Le roi Eudes se battra vaillamment, et à deux reprises, contre les Vikings en 888, puis en 892, mais éprouvera plus de difficultés face aux Normands qui pilleront Meaux, Troyes, Toul, Verdun, Évreux et Saint-Lô. Malgré sa bonne volonté, le roi échouera dans sa tentative de restaurer l'autorité du pouvoir royal à l'identique de Charles le Chauve et ne contrôlera vraiment que les régions situées entre Loire et Seine. Il devra aussi compter avec l'opposition de Charles le Simple qui cherchera à récupérer le trône de son père, épaulé par ses alliés (grands comtes et princes féodaux). Reste qu'en dépit du couronnement du jeune Charles le 28 janvier 893, à Reims, c'est bien Eudes qui reste acteur du pouvoir jusqu'à sa disparition en 898. Juste avant de rendre l'âme, Eudes reconnaitra toutefois Charles III le Simple comme son successeur, en échange d'un nouveau prélèvement de terres détenues par le fisc royal, au bénéfice de son frère Robert.
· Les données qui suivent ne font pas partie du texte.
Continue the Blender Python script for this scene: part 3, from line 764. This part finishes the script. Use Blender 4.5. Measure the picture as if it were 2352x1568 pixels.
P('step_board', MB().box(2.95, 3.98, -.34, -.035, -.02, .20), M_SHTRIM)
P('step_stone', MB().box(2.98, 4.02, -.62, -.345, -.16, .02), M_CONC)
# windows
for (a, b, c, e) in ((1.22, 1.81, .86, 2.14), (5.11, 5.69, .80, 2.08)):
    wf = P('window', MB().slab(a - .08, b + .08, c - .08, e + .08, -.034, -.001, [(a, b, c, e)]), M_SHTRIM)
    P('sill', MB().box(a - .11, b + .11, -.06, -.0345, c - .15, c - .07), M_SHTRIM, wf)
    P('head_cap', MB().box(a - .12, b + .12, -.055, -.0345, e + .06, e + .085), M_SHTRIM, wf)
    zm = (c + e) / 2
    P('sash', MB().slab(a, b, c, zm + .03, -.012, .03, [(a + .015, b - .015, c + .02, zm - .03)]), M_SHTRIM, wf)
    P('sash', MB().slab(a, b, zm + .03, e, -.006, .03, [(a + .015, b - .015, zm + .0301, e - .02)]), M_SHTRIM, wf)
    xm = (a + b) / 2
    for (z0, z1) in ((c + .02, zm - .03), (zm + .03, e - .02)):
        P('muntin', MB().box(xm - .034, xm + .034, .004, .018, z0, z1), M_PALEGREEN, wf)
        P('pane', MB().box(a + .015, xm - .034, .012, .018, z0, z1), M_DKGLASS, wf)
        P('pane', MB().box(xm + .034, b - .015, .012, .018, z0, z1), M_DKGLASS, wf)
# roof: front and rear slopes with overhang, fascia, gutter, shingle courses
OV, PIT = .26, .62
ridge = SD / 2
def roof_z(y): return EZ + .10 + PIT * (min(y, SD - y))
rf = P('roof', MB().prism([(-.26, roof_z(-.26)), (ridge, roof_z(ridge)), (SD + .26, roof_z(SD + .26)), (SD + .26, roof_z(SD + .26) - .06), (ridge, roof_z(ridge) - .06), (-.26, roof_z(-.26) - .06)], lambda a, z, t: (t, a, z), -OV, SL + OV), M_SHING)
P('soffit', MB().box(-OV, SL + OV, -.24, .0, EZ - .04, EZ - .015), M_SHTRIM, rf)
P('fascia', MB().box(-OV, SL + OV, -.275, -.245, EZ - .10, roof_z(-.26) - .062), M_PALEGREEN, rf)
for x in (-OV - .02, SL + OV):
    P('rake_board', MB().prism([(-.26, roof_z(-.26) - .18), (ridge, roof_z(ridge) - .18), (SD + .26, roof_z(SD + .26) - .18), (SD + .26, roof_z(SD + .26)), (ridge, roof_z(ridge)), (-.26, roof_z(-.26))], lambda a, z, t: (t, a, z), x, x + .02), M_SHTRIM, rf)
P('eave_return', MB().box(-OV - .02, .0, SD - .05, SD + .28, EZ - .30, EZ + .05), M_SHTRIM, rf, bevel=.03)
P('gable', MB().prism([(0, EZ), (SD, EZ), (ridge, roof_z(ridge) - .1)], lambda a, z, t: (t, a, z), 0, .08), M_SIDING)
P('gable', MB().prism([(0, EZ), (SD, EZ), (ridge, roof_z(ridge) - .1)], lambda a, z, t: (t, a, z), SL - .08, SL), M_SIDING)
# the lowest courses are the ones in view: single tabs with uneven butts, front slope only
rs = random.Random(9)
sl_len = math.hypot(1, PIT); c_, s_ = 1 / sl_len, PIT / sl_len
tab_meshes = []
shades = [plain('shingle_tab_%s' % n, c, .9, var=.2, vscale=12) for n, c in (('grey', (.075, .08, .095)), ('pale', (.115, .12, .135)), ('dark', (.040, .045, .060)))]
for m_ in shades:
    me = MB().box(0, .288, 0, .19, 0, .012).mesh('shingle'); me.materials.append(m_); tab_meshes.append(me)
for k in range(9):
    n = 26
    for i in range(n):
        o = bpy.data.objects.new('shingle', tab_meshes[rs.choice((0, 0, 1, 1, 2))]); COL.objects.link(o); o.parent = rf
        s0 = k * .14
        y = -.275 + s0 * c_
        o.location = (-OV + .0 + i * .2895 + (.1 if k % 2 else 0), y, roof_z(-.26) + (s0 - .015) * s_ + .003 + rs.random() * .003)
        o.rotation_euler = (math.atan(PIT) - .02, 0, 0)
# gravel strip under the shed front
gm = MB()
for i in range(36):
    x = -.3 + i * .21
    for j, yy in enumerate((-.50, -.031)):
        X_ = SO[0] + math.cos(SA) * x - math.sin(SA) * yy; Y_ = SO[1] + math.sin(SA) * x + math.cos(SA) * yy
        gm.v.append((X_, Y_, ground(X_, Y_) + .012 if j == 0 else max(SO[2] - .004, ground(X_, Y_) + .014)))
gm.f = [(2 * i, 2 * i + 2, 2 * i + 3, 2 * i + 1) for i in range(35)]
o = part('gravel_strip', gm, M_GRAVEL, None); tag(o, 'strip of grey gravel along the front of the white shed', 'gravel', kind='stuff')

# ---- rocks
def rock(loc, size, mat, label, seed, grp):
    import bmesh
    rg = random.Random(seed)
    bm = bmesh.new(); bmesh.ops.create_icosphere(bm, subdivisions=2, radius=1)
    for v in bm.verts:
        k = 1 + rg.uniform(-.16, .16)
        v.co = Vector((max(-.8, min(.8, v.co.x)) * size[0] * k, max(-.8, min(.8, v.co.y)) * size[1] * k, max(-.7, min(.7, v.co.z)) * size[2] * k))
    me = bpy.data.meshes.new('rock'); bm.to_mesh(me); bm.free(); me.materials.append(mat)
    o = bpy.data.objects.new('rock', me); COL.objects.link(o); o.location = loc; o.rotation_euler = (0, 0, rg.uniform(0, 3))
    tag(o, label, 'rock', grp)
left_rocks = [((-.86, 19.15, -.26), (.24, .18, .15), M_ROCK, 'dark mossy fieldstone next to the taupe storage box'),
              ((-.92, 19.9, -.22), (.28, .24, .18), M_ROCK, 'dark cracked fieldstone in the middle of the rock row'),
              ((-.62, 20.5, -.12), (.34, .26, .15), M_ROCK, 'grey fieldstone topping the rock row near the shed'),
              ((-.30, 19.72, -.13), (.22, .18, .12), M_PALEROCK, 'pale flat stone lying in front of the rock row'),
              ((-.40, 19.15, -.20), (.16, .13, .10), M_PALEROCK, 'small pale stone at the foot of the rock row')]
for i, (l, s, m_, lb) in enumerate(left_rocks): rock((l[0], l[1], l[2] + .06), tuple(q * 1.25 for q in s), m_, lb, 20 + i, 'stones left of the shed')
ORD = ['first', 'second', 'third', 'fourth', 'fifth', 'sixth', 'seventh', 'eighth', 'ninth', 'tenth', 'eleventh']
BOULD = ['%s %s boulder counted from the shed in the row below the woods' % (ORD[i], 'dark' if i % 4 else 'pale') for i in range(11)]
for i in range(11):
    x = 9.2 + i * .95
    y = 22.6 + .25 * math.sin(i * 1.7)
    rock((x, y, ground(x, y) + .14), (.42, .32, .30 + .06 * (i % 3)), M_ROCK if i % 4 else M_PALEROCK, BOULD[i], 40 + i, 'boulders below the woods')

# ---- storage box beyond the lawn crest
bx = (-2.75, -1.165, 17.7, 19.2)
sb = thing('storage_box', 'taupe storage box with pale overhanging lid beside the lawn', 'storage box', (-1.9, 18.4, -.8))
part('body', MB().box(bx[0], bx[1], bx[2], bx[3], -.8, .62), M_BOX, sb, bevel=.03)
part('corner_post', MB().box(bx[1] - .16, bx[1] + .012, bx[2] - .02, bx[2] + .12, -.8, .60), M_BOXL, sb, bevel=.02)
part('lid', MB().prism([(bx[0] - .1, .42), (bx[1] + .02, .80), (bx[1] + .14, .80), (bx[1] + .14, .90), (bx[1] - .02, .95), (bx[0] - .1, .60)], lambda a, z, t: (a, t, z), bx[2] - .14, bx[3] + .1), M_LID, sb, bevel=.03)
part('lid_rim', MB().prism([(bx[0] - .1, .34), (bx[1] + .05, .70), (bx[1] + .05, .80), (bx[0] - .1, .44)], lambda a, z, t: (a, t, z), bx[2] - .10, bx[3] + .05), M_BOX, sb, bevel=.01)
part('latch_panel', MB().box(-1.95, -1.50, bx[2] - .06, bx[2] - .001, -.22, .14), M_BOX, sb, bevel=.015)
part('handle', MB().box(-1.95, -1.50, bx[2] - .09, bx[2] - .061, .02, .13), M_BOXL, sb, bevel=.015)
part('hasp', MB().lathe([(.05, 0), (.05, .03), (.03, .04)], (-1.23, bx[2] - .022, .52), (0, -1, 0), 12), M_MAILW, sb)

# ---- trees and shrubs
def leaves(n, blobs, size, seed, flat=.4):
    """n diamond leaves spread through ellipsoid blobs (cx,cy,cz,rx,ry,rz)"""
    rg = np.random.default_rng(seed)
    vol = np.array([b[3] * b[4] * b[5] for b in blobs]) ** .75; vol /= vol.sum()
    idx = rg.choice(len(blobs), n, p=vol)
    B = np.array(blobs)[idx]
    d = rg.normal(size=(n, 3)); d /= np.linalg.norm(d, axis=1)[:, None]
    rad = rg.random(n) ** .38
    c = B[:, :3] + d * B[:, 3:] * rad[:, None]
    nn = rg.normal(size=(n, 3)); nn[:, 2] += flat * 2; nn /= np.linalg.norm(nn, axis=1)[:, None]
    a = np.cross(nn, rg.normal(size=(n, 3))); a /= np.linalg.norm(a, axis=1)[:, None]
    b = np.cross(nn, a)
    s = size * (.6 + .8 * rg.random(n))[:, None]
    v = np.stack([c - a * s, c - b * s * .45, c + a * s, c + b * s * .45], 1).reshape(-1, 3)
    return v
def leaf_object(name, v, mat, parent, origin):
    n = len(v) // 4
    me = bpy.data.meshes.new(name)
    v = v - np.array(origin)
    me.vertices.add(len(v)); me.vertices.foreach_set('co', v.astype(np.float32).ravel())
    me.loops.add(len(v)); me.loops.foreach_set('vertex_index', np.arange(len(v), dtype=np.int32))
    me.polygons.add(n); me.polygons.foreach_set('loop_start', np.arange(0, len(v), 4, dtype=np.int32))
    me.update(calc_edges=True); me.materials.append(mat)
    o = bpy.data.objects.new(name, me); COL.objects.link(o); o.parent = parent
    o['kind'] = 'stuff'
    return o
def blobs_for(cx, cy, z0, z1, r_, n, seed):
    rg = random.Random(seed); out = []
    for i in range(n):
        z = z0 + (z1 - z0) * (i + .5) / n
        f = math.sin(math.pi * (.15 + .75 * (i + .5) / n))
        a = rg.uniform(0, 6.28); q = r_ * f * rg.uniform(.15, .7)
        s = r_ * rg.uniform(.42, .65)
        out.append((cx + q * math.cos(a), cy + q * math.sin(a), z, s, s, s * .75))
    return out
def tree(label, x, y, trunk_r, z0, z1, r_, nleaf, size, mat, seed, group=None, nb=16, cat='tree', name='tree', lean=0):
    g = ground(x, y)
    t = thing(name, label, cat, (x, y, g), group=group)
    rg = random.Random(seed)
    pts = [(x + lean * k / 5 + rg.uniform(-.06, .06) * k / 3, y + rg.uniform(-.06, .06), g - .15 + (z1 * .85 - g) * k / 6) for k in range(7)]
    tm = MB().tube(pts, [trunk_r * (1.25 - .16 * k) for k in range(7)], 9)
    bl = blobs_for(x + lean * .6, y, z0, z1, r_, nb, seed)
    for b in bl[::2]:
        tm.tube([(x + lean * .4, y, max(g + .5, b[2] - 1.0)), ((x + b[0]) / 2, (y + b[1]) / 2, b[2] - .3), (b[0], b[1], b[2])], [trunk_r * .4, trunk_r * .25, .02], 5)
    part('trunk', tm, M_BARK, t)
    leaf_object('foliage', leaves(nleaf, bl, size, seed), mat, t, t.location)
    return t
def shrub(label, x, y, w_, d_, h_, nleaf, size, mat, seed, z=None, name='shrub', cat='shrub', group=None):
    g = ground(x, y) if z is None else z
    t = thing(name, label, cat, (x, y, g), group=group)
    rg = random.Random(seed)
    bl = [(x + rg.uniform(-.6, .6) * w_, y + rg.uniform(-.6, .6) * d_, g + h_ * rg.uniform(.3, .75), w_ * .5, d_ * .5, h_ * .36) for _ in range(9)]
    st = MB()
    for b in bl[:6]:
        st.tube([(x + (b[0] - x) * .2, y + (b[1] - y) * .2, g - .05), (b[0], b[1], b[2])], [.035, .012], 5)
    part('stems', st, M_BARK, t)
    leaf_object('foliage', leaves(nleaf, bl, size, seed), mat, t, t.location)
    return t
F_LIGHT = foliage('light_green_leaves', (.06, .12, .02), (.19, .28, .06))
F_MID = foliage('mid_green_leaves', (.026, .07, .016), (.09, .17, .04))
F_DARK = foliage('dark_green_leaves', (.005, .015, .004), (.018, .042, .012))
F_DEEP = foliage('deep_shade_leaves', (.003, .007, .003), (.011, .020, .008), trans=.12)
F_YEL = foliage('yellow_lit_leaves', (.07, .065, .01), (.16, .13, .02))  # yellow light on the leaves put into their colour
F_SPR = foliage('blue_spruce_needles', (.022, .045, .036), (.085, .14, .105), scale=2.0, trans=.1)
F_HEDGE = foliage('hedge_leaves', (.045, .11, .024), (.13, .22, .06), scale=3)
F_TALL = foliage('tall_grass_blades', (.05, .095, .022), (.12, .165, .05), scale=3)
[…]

Dernière étape du règne carolingien, l'accession au trône de Charles III le Simple aboutit de fait à la mort d'Eudes le 3 janvier 898. Le souverain se trouve alors à la tête d'un royaume divisé par la prise d'indépendance de puissantes principautés en Flandre, Bourgogne et Aquitaine, et plus généralement par la contestation des influences robertiennes. Et Charles, de nature douce, sincère et honnête, sans doute victime de sa bonne volonté pacificatrice, de gouverner avec difficulté en raison de ces multiples rivalités de pouvoir avant d'être finalement déposé par les grands du royaume le 30 juin 922. Jouant de malchance, le malheureux souverain finira par être capturé lors d'un guet-apens (une prétendue réunion de médiation à l'été 923) organisé par Herbert II de Vermandois, lequel le laissera végéter en captivité jusqu'à sa mort en 929.